begin Exercise material

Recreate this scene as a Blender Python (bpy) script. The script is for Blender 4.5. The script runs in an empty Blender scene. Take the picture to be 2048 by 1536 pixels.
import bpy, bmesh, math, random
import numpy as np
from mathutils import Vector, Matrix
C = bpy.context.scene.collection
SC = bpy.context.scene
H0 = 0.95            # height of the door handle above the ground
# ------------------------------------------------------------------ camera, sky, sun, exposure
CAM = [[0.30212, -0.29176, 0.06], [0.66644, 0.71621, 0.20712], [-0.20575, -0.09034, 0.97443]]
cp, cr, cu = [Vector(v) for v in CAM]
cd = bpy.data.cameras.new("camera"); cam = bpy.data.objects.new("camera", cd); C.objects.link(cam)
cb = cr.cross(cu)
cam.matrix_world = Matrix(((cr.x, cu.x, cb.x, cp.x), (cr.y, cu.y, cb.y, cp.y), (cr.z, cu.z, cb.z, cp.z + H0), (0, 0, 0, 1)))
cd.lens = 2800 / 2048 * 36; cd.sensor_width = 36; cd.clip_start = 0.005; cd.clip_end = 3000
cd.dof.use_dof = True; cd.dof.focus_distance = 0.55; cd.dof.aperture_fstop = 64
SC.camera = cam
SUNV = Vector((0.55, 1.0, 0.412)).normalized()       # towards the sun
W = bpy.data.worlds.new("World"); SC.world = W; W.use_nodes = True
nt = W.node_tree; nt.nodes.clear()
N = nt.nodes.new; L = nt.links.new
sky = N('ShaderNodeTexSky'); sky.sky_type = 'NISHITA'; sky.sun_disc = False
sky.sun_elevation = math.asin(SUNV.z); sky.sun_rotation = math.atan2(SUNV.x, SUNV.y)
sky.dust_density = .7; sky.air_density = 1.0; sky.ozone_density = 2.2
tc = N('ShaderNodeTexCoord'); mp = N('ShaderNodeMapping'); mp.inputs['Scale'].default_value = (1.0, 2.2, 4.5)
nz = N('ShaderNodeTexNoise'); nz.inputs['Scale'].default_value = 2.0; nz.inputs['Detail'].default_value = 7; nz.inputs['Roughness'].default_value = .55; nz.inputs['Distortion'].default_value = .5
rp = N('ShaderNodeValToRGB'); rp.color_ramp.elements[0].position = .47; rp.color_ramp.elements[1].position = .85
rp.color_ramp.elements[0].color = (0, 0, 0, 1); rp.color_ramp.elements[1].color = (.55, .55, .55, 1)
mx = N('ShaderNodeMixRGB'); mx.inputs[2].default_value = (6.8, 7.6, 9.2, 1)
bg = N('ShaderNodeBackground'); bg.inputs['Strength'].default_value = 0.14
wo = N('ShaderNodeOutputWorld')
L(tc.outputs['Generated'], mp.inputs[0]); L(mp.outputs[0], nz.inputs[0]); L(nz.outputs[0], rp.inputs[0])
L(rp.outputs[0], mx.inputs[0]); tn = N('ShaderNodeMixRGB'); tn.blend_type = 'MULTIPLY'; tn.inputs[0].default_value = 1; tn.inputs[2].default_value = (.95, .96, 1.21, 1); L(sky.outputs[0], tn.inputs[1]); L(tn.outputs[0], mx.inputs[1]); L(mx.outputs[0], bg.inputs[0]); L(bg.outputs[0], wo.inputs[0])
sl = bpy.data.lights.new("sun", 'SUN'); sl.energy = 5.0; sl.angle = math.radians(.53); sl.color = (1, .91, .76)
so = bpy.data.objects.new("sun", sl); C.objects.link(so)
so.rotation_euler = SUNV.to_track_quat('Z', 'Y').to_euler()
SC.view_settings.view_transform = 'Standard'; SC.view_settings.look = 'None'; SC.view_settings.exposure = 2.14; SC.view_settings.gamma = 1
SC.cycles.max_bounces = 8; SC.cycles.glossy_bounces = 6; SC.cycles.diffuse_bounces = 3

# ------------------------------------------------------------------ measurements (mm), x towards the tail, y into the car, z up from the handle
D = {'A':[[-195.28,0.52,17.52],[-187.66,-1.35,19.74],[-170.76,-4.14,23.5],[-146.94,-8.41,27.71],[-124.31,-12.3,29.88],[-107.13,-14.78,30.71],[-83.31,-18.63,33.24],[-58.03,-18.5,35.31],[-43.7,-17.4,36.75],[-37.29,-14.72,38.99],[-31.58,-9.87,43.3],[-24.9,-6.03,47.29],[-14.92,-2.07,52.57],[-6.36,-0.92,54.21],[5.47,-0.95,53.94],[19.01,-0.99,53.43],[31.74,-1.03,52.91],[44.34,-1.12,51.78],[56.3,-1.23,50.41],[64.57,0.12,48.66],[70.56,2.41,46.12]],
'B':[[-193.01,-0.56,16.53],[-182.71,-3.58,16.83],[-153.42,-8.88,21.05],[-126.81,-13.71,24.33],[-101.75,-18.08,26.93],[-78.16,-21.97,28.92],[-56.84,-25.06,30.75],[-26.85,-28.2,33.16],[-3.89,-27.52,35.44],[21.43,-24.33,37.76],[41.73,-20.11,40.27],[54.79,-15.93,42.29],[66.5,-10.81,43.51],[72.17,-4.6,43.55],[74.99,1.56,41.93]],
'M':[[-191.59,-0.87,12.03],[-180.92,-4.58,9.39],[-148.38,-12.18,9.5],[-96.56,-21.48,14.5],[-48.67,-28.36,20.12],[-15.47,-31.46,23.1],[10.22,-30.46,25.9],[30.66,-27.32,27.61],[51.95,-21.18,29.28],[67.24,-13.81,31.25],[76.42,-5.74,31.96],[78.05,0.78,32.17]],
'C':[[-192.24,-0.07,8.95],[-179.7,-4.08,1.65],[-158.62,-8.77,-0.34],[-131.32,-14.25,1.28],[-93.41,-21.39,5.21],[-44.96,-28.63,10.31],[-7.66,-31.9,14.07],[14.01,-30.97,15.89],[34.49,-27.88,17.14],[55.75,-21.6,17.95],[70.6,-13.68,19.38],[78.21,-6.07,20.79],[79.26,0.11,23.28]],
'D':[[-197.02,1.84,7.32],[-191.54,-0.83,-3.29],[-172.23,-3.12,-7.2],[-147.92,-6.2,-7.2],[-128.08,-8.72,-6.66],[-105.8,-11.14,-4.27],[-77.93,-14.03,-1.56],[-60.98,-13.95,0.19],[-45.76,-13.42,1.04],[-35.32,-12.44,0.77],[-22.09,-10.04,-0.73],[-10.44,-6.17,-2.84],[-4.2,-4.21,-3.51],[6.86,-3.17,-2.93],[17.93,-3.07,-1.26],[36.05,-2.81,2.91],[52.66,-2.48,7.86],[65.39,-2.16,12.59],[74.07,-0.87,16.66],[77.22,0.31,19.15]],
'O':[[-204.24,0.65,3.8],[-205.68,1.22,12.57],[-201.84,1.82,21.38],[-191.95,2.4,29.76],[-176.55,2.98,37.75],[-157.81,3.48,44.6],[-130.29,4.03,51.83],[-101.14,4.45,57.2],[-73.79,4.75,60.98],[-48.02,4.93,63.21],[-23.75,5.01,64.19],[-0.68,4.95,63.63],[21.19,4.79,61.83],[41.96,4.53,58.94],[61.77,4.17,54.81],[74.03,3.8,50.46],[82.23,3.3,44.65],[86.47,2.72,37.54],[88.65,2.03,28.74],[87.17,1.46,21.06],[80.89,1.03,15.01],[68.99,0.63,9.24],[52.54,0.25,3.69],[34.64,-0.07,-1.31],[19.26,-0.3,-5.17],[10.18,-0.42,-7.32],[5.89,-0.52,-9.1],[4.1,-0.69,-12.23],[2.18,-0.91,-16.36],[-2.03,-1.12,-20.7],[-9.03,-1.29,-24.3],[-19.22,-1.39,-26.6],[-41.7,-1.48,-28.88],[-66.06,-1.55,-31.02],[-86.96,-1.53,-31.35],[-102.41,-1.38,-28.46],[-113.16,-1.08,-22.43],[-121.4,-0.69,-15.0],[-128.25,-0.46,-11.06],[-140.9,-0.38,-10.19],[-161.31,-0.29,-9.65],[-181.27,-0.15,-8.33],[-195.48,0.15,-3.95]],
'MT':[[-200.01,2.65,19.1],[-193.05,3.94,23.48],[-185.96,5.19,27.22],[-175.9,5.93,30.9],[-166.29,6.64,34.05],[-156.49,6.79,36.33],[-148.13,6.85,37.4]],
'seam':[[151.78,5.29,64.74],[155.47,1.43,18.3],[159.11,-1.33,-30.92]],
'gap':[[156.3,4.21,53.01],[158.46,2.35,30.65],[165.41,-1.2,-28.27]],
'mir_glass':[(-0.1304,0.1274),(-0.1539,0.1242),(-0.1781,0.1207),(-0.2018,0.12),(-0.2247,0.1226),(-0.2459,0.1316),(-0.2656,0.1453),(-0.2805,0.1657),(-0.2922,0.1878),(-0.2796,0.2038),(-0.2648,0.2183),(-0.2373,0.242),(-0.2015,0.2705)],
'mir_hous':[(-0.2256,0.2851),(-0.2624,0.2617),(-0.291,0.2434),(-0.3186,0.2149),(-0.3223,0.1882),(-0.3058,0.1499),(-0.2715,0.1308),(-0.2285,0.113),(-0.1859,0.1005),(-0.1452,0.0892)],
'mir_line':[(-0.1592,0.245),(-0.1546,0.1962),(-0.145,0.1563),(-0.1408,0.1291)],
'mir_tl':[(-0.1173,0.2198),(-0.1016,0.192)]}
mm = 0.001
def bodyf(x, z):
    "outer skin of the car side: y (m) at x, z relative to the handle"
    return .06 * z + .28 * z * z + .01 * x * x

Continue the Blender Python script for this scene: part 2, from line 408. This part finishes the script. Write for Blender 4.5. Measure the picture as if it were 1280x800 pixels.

end Exercise material

How many of the lines above contain the string "this"? Give the number only.

**Final answer**
2